スポーツはまさにエッジにいるので、おっしゃられた通り感じやすい。そういうのが出来ないと、生き残ってはいけないなって。でも、僕は何というのですかね、エッジにいかなくても。もっと単純に、皆機嫌が悪いより、機嫌が良い方が良いのじゃない?という事くらいから入って、確かに機嫌が良い時の方がなんか人に優しいよなとか。機嫌が良い時の方が、ご飯美味しいよなとか。機嫌が良い方が、機嫌が悪い時より、人の話を聞けるよなとか。機嫌が良い方が、アイディアが出るよなとか。機嫌が良い方が、モテるよなとか。何かそういうもっと皆に近い所で、心の存在とか価値を気付いてもらいたいなというのは思うのですよ。

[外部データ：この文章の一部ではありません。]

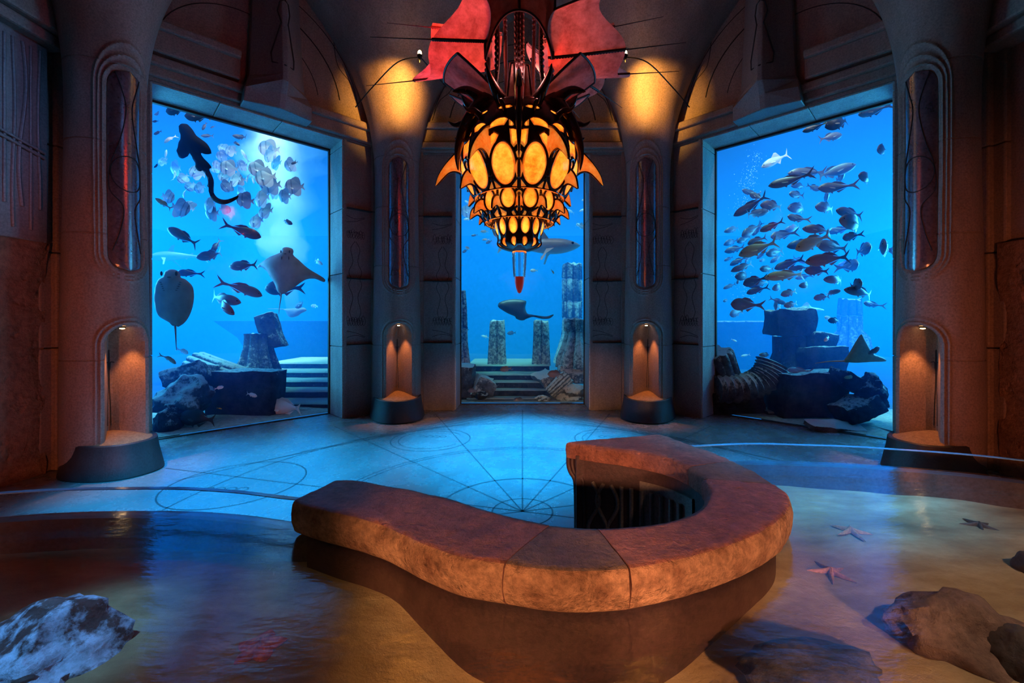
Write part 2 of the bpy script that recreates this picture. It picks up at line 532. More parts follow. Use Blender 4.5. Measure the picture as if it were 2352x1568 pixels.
for s in (-1, 1):
    scribe(circ(s * 1.46, 6.75, .62)[:-1], .013, True)
    scribe(circ(s * 1.46, 6.75, .50, 30, 330), .010)
    scribe(circ(s * 3.34, 4.95, .72)[:-1], .013, True)
    for k in range(4):
        scribe(circ(s * 3.34 + (k - 1.5) * .13, 4.75, .055, n=20)[:-1], .010, True)
        scribe(circ(s * 1.46 + (k - 1.5) * .11, 6.9, .05, n=20)[:-1], .009, True)
    for k in range(5):
        scribe(smooth_path([(s * (.15 + .1 * k), 8.75, 0), (s * (.7 + .3 * k), 7.9 - .1 * k, 0), (s * (2.3 + .45 * k), 7.2 - .55 * k, 0)], 10), .011)
    scribe([(s * 4.02, 8.42), (s * 5.72, 6.72)], .016)
scribe([(-1.45, 8.85), (1.45, 8.85)], .016)
floor = b.build('floor', [M_FLOOR, M_SCRIBE])
tag(floor, 'stained concrete floor scribed with circles and radiating lines', 'floor', kind='structure')

# carved glyph reliefs on the window piers
def carving(a, tc, w, seed, label):
    """shallow incised figure: banded frame, knot of loops and an hourglass vine"""
    M = side_matrix(a)
    b = MB()
    d = DF + .028
    def line(pts, r=.0045):
        b.tube([(p[0], d, p[1]) for p in smooth_path([(q[0], q[1], 0) for q in pts], 5)], r, 5, 0, M)
    h = w / 2
    for z0, sg in ((3.95, 1), (1.55, -1)):
        line([(tc - h, z0 + .0), (tc, z0 - .05 * sg), (tc + h, z0)])
        line([(tc - h, z0 - .14 * sg), (tc, z0 - .10 * sg), (tc + h, z0 - .02 * sg)])
        zc = z0 - .34 * sg
        rnd = random.Random(seed + int(z0 * 10))
        for k in range(7):
            x = tc - h * .8 + w * .8 * k / 6
            r = .035 + .03 * rnd.random()
            line([(x - r, zc - .07), (x, zc + .09 * rnd.random() + .03), (x + r, zc - .02), (x + .01, zc - .10), (x - r * .6, zc + .05)], .0035)
        line([(tc - h * .9, zc), (tc, zc + .02), (tc + h * .9, zc - .02)], .0035)
    for s in (-1, 1):
        line([(tc + s * .01, 3.45), (tc + s * .09, 3.30), (tc + s * .05, 3.05), (tc + s * .13, 2.85), (tc + s * .09, 2.72), (tc + s * .13, 2.58),
              (tc + s * .05, 2.35), (tc + s * .11, 2.05), (tc + s * .02, 1.86)], .0045)
    line([(tc - h, 2.71), (tc + h, 2.71)], .005)
    o = b.build('carved_relief', [M_GROOVE], WALLS[a])
    return tag(o, label)
carving(0, -1.69, .44, 1, 'incised knot and vine figure on the pier just left of the middle window')
carving(0, 1.69, .44, 2, 'incised knot and vine figure on the pier just right of the middle window')
carving(45, 1.86, .38, 3, 'incised knot and vine figure on the pier right of the batfish window')
carving(-45, -1.86, .38, 4, 'incised knot and vine figure on the pier left of the fish school window')
carving(45, -1.5, .46, 5, 'incised knot and vine figure on the pier left of the batfish window')
carving(-45, 1.5, .46, 6, 'incised knot and vine figure on the pier right of the fish school window')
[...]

《 加 》 今、何か先程おっしゃっている様に、不機嫌がもう当然みたいな感じになってしまっている。特に、医者の世界とかそうですけれど。まぁ、自己防御とう意味もあるのですけれど。やはり、あまり心開いてしまうと、負けてしまう。負けてしまうというか、分からなくなってしまう。やはりある程度、不機嫌な状態というのが、医者の中での文化みたいになってしまっているのですけれども。
でも、旅行とかをして、タイとかネパールとかに行くと、一般の人は別にお金が無くても物資に恵まれていなくても、にこにこにこにこして掃除をしていたり、仕事をしていたりするわけですよ。だから、にこにこにこにこというのが、文化というか。それが、全体的な文化になってくれば、皆楽しくなるのかなというので。やはり少数でも、気付いた人がいて。それが広がってくれば良いかなという感じはあるので。
《 辻 》 そうね。少数だと思いますよ。本当に組織論的に良く言う、二六二の法則で。大体、どの会社に行っても、2割りくらいの人がやはりそういう生き方をしたいなと。これは結構、別に会社の上では無くて、全ての階層に大体2割りくらいの人がいて。6割りはどっちでも良しで、2割りくらいはもう不機嫌。新しい事は嫌だし、機嫌が良くて何になるのという人は、2割りくらいいるのだけれど。こっちの2割りの人がしっかりと出来ていれば、僕は良いかなと。
一億人いれば2千万人いる様な気もするし、でも、僕はね、日本人って何というのでしょうかね。その和を以て貴しとなすと言ってね、列をちゃんと並べるとかね。東日本大震災の時にも、暴動は起こらないというのは、そうしている方が、自分の機嫌が良く生きられるという事を、知っている崇高な民族だと僕は信じているのですよ。
《 加 》 振り幅が大きい程、成長が大きいですよね。